WRITTEN TASK: Write the material out again in full, exactly.

DATA SHOWN:
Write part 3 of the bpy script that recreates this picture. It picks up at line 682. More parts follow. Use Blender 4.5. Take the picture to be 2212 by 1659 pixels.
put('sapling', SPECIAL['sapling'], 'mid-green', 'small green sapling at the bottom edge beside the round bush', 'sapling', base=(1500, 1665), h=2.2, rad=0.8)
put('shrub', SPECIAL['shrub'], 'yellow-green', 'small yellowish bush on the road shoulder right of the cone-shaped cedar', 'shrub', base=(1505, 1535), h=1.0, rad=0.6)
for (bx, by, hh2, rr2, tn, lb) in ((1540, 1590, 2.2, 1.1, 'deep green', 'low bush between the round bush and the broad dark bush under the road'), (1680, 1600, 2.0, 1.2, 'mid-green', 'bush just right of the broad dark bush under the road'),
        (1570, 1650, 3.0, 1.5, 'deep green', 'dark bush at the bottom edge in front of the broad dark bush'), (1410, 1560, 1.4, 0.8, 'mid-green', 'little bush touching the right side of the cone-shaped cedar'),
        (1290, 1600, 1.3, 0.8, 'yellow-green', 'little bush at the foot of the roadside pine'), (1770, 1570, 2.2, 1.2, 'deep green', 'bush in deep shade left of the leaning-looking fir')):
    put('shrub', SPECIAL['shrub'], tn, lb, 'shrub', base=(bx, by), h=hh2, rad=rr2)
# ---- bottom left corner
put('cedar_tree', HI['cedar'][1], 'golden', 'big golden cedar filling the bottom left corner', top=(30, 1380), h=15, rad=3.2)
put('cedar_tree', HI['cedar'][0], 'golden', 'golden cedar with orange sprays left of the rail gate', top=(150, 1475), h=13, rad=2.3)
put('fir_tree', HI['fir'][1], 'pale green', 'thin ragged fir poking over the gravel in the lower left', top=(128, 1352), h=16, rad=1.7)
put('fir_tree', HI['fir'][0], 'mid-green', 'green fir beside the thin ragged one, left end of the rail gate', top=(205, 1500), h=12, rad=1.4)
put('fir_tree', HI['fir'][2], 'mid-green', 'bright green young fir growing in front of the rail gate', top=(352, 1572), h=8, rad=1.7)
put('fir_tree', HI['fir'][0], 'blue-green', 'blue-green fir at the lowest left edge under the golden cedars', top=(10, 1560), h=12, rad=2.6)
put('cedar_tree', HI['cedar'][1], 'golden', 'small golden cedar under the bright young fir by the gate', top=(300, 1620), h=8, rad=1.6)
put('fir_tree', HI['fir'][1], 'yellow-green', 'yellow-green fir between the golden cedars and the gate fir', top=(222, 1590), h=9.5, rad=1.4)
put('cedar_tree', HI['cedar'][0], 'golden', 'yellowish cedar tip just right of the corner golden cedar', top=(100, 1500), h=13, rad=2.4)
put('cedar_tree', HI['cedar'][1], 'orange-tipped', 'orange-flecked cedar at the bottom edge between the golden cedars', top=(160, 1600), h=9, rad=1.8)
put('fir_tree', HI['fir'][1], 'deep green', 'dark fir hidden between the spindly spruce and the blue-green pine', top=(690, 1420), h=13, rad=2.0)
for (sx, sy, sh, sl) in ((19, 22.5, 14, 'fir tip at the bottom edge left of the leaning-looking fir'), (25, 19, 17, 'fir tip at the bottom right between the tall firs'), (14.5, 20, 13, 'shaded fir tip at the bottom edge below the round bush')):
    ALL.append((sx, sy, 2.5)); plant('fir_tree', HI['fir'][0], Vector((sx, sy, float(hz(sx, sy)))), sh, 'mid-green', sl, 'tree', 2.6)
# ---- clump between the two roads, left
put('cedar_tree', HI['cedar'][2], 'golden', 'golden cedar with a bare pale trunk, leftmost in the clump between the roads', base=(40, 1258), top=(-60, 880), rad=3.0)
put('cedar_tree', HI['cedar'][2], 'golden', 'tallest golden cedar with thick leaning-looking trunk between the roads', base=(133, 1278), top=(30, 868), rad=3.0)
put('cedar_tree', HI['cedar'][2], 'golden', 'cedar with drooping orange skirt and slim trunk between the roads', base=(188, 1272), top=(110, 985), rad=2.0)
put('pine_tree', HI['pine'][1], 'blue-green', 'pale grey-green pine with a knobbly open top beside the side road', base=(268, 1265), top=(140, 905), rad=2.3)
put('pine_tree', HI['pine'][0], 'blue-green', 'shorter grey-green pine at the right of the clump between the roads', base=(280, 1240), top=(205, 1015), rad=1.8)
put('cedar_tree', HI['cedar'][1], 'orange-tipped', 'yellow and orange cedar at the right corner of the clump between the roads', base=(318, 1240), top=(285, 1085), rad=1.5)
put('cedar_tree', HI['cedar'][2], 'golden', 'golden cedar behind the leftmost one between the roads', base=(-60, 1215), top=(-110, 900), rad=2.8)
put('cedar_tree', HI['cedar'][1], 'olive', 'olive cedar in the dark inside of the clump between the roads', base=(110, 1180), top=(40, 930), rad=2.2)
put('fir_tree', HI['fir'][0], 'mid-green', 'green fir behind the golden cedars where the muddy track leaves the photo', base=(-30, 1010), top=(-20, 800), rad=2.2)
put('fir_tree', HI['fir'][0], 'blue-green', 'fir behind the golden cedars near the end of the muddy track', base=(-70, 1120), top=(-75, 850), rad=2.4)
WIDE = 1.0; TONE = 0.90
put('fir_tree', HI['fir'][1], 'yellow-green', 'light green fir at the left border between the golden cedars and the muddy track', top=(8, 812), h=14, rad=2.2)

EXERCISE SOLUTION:
Write part 3 of the bpy script that recreates this picture. It picks up at line 682. More parts follow. Use Blender 4.5. Take the picture to be 2212 by 1659 pixels.
put('sapling', SPECIAL['sapling'], 'mid-green', 'small green sapling at the bottom edge beside the round bush', 'sapling', base=(1500, 1665), h=2.2, rad=0.8)
put('shrub', SPECIAL['shrub'], 'yellow-green', 'small yellowish bush on the road shoulder right of the cone-shaped cedar', 'shrub', base=(1505, 1535), h=1.0, rad=0.6)
for (bx, by, hh2, rr2, tn, lb) in ((1540, 1590, 2.2, 1.1, 'deep green', 'low bush between the round bush and the broad dark bush under the road'), (1680, 1600, 2.0, 1.2, 'mid-green', 'bush just right of the broad dark bush under the road'),
        (1570, 1650, 3.0, 1.5, 'deep green', 'dark bush at the bottom edge in front of the broad dark bush'), (1410, 1560, 1.4, 0.8, 'mid-green', 'little bush touching the right side of the cone-shaped cedar'),
        (1290, 1600, 1.3, 0.8, 'yellow-green', 'little bush at the foot of the roadside pine'), (1770, 1570, 2.2, 1.2, 'deep green', 'bush in deep shade left of the leaning-looking fir')):
    put('shrub', SPECIAL['shrub'], tn, lb, 'shrub', base=(bx, by), h=hh2, rad=rr2)
# ---- bottom left corner
put('cedar_tree', HI['cedar'][1], 'golden', 'big golden cedar filling the bottom left corner', top=(30, 1380), h=15, rad=3.2)
put('cedar_tree', HI['cedar'][0], 'golden', 'golden cedar with orange sprays left of the rail gate', top=(150, 1475), h=13, rad=2.3)
put('fir_tree', HI['fir'][1], 'pale green', 'thin ragged fir poking over the gravel in the lower left', top=(128, 1352), h=16, rad=1.7)
put('fir_tree', HI['fir'][0], 'mid-green', 'green fir beside the thin ragged one, left end of the rail gate', top=(205, 1500), h=12, rad=1.4)
put('fir_tree', HI['fir'][2], 'mid-green', 'bright green young fir growing in front of the rail gate', top=(352, 1572), h=8, rad=1.7)
put('fir_tree', HI['fir'][0], 'blue-green', 'blue-green fir at the lowest left edge under the golden cedars', top=(10, 1560), h=12, rad=2.6)
put('cedar_tree', HI['cedar'][1], 'golden', 'small golden cedar under the bright young fir by the gate', top=(300, 1620), h=8, rad=1.6)
put('fir_tree', HI['fir'][1], 'yellow-green', 'yellow-green fir between the golden cedars and the gate fir', top=(222, 1590), h=9.5, rad=1.4)
put('cedar_tree', HI['cedar'][0], 'golden', 'yellowish cedar tip just right of the corner golden cedar', top=(100, 1500), h=13, rad=2.4)
put('cedar_tree', HI['cedar'][1], 'orange-tipped', 'orange-flecked cedar at the bottom edge between the golden cedars', top=(160, 1600), h=9, rad=1.8)
put('fir_tree', HI['fir'][1], 'deep green', 'dark fir hidden between the spindly spruce and the blue-green pine', top=(690, 1420), h=13, rad=2.0)
for (sx, sy, sh, sl) in ((19, 22.5, 14, 'fir tip at the bottom edge left of the leaning-looking fir'), (25, 19, 17, 'fir tip at the bottom right between the tall firs'), (14.5, 20, 13, 'shaded fir tip at the bottom edge below the round bush')):
    ALL.append((sx, sy, 2.5)); plant('fir_tree', HI['fir'][0], Vector((sx, sy, float(hz(sx, sy)))), sh, 'mid-green', sl, 'tree', 2.6)
# ---- clump between the two roads, left
put('cedar_tree', HI['cedar'][2], 'golden', 'golden cedar with a bare pale trunk, leftmost in the clump between the roads', base=(40, 1258), top=(-60, 880), rad=3.0)
put('cedar_tree', HI['cedar'][2], 'golden', 'tallest golden cedar with thick leaning-looking trunk between the roads', base=(133, 1278), top=(30, 868), rad=3.0)
put('cedar_tree', HI['cedar'][2], 'golden', 'cedar with drooping orange skirt and slim trunk between the roads', base=(188, 1272), top=(110, 985), rad=2.0)
put('pine_tree', HI['pine'][1], 'blue-green', 'pale grey-green pine with a knobbly open top beside the side road', base=(268, 1265), top=(140, 905), rad=2.3)
put('pine_tree', HI['pine'][0], 'blue-green', 'shorter grey-green pine at the right of the clump between the roads', base=(280, 1240), top=(205, 1015), rad=1.8)
put('cedar_tree', HI['cedar'][1], 'orange-tipped', 'yellow and orange cedar at the right corner of the clump between the roads', base=(318, 1240), top=(285, 1085), rad=1.5)
put('cedar_tree', HI['cedar'][2], 'golden', 'golden cedar behind the leftmost one between the roads', base=(-60, 1215), top=(-110, 900), rad=2.8)
put('cedar_tree', HI['cedar'][1], 'olive', 'olive cedar in the dark inside of the clump between the roads', base=(110, 1180), top=(40, 930), rad=2.2)
put('fir_tree', HI['fir'][0], 'mid-green', 'green fir behind the golden cedars where the muddy track leaves the photo', base=(-30, 1010), top=(-20, 800), rad=2.2)
put('fir_tree', HI['fir'][0], 'blue-green', 'fir behind the golden cedars near the end of the muddy track', base=(-70, 1120), top=(-75, 850), rad=2.4)
WIDE = 1.0; TONE = 0.90
put('fir_tree', HI['fir'][1], 'yellow-green', 'light green fir at the left border between the golden cedars and the muddy track', top=(8, 812), h=14, rad=2.2)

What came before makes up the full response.